··· DATA FOR THIS EXERCISE
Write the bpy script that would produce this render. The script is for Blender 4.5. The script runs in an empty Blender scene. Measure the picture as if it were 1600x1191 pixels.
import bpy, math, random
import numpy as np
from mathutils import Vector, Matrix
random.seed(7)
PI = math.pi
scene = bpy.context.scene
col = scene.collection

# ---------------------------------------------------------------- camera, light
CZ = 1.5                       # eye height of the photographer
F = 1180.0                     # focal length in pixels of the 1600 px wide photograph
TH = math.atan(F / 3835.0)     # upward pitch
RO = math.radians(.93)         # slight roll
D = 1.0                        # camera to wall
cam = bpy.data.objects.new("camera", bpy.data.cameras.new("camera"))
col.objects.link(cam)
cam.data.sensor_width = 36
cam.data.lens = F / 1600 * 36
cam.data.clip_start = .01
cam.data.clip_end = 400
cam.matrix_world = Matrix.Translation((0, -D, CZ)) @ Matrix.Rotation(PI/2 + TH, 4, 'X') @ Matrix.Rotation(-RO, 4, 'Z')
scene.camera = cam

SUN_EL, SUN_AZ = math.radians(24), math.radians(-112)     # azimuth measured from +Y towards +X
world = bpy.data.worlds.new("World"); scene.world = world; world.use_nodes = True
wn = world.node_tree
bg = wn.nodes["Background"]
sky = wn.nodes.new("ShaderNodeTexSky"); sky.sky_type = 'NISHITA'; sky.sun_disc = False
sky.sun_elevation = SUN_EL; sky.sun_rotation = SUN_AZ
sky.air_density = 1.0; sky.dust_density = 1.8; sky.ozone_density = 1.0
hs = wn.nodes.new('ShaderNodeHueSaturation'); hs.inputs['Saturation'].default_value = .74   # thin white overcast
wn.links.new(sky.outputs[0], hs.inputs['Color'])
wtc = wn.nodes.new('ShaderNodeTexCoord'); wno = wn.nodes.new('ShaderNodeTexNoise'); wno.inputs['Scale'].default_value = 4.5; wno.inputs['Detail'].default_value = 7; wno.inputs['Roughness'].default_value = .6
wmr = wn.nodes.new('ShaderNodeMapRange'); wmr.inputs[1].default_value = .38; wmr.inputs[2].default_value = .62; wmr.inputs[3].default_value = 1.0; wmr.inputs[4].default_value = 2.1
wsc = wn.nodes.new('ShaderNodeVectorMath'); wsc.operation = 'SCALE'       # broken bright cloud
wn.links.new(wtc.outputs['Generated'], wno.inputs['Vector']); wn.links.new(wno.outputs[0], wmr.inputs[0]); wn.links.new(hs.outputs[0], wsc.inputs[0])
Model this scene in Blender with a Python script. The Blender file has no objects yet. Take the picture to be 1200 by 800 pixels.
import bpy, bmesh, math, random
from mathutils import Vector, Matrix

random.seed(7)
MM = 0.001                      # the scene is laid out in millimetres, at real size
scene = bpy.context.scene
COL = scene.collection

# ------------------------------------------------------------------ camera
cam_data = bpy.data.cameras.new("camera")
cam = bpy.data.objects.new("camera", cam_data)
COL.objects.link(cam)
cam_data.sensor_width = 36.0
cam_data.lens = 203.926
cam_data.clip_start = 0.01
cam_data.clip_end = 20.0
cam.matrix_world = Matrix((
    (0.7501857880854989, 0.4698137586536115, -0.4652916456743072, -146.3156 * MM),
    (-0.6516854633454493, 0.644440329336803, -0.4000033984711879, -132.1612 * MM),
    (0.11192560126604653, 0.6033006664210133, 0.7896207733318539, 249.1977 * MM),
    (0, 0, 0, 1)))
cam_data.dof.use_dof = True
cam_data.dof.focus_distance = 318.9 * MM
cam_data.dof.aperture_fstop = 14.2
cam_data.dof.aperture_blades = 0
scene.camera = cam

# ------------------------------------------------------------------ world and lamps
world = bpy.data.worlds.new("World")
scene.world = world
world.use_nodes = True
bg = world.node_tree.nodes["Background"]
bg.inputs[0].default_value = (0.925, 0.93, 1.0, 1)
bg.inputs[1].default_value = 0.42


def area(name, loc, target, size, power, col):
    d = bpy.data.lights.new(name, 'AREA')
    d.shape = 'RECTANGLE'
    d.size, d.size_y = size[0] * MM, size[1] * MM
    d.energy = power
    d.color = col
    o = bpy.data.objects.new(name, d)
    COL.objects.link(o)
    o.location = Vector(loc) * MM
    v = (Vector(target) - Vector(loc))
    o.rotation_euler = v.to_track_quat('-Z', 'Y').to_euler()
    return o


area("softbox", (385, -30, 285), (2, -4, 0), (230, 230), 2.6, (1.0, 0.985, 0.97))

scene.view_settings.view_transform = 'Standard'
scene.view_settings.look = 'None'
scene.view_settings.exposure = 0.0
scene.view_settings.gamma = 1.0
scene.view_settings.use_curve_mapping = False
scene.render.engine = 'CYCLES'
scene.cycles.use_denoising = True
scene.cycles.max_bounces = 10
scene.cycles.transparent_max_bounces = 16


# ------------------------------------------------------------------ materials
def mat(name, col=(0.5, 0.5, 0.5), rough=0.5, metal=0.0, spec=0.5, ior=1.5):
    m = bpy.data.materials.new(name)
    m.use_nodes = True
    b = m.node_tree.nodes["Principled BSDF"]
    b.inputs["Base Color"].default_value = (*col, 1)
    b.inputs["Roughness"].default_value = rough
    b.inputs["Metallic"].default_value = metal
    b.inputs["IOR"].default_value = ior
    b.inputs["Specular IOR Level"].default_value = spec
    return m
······
WHAT IS ASKED: Output each entry precisely as given.

REPLY:
Write the bpy script that would produce this render. The script is for Blender 4.5. The script runs in an empty Blender scene. Measure the picture as if it were 1600x1191 pixels.
import bpy, math, random
import numpy as np
from mathutils import Vector, Matrix
random.seed(7)
PI = math.pi
scene = bpy.context.scene
col = scene.collection

# ---------------------------------------------------------------- camera, light
CZ = 1.5                       # eye height of the photographer
F = 1180.0                     # focal length in pixels of the 1600 px wide photograph
TH = math.atan(F / 3835.0)     # upward pitch
RO = math.radians(.93)         # slight roll
D = 1.0                        # camera to wall
cam = bpy.data.objects.new("camera", bpy.data.cameras.new("camera"))
col.objects.link(cam)
cam.data.sensor_width = 36
cam.data.lens = F / 1600 * 36
cam.data.clip_start = .01
cam.data.clip_end = 400
cam.matrix_world = Matrix.Translation((0, -D, CZ)) @ Matrix.Rotation(PI/2 + TH, 4, 'X') @ Matrix.Rotation(-RO, 4, 'Z')
scene.camera = cam

SUN_EL, SUN_AZ = math.radians(24), math.radians(-112)     # azimuth measured from +Y towards +X
world = bpy.data.worlds.new("World"); scene.world = world; world.use_nodes = True
wn = world.node_tree
bg = wn.nodes["Background"]
sky = wn.nodes.new("ShaderNodeTexSky"); sky.sky_type = 'NISHITA'; sky.sun_disc = False
sky.sun_elevation = SUN_EL; sky.sun_rotation = SUN_AZ
sky.air_density = 1.0; sky.dust_density = 1.8; sky.ozone_density = 1.0
hs = wn.nodes.new('ShaderNodeHueSaturation'); hs.inputs['Saturation'].default_value = .74   # thin white overcast
wn.links.new(sky.outputs[0], hs.inputs['Color'])
wtc = wn.nodes.new('ShaderNodeTexCoord'); wno = wn.nodes.new('ShaderNodeTexNoise'); wno.inputs['Scale'].default_value = 4.5; wno.inputs['Detail'].default_value = 7; wno.inputs['Roughness'].default_value = .6
wmr = wn.nodes.new('ShaderNodeMapRange'); wmr.inputs[1].default_value = .38; wmr.inputs[2].default_value = .62; wmr.inputs[3].default_value = 1.0; wmr.inputs[4].default_value = 2.1
wsc = wn.nodes.new('ShaderNodeVectorMath'); wsc.operation = 'SCALE'       # broken bright cloud
wn.links.new(wtc.outputs['Generated'], wno.inputs['Vector']); wn.links.new(wno.outputs[0], wmr.inputs[0]); wn.links.new(hs.outputs[0], wsc.inputs[0])
Model this scene in Blender with a Python script. The Blender file has no objects yet. Take the picture to be 1200 by 800 pixels.
import bpy, bmesh, math, random
from mathutils import Vector, Matrix

random.seed(7)
MM = 0.001                      # the scene is laid out in millimetres, at real size
scene = bpy.context.scene
COL = scene.collection

# ------------------------------------------------------------------ camera
cam_data = bpy.data.cameras.new("camera")
cam = bpy.data.objects.new("camera", cam_data)
COL.objects.link(cam)
cam_data.sensor_width = 36.0
cam_data.lens = 203.926
cam_data.clip_start = 0.01
cam_data.clip_end = 20.0
cam.matrix_world = Matrix((
    (0.7501857880854989, 0.4698137586536115, -0.4652916456743072, -146.3156 * MM),
    (-0.6516854633454493, 0.644440329336803, -0.4000033984711879, -132.1612 * MM),
    (0.11192560126604653, 0.6033006664210133, 0.7896207733318539, 249.1977 * MM),
    (0, 0, 0, 1)))
cam_data.dof.use_dof = True
cam_data.dof.focus_distance = 318.9 * MM
cam_data.dof.aperture_fstop = 14.2
cam_data.dof.aperture_blades = 0
scene.camera = cam

# ------------------------------------------------------------------ world and lamps
world = bpy.data.worlds.new("World")
scene.world = world
world.use_nodes = True
bg = world.node_tree.nodes["Background"]
bg.inputs[0].default_value = (0.925, 0.93, 1.0, 1)
bg.inputs[1].default_value = 0.42


def area(name, loc, target, size, power, col):
    d = bpy.data.lights.new(name, 'AREA')
    d.shape = 'RECTANGLE'
    d.size, d.size_y = size[0] * MM, size[1] * MM
    d.energy = power
    d.color = col
    o = bpy.data.objects.new(name, d)
    COL.objects.link(o)
    o.location = Vector(loc) * MM
    v = (Vector(target) - Vector(loc))
    o.rotation_euler = v.to_track_quat('-Z', 'Y').to_euler()
    return o


area("softbox", (385, -30, 285), (2, -4, 0), (230, 230), 2.6, (1.0, 0.985, 0.97))

scene.view_settings.view_transform = 'Standard'
scene.view_settings.look = 'None'
scene.view_settings.exposure = 0.0
scene.view_settings.gamma = 1.0
scene.view_settings.use_curve_mapping = False
scene.render.engine = 'CYCLES'
scene.cycles.use_denoising = True
scene.cycles.max_bounces = 10
scene.cycles.transparent_max_bounces = 16


# ------------------------------------------------------------------ materials
def mat(name, col=(0.5, 0.5, 0.5), rough=0.5, metal=0.0, spec=0.5, ior=1.5):
    m = bpy.data.materials.new(name)
    m.use_nodes = True
    b = m.node_tree.nodes["Principled BSDF"]
    b.inputs["Base Color"].default_value = (*col, 1)
    b.inputs["Roughness"].default_value = rough
    b.inputs["Metallic"].default_value = metal
    b.inputs["IOR"].default_value = ior
    b.inputs["Specular IOR Level"].default_value = spec
    return m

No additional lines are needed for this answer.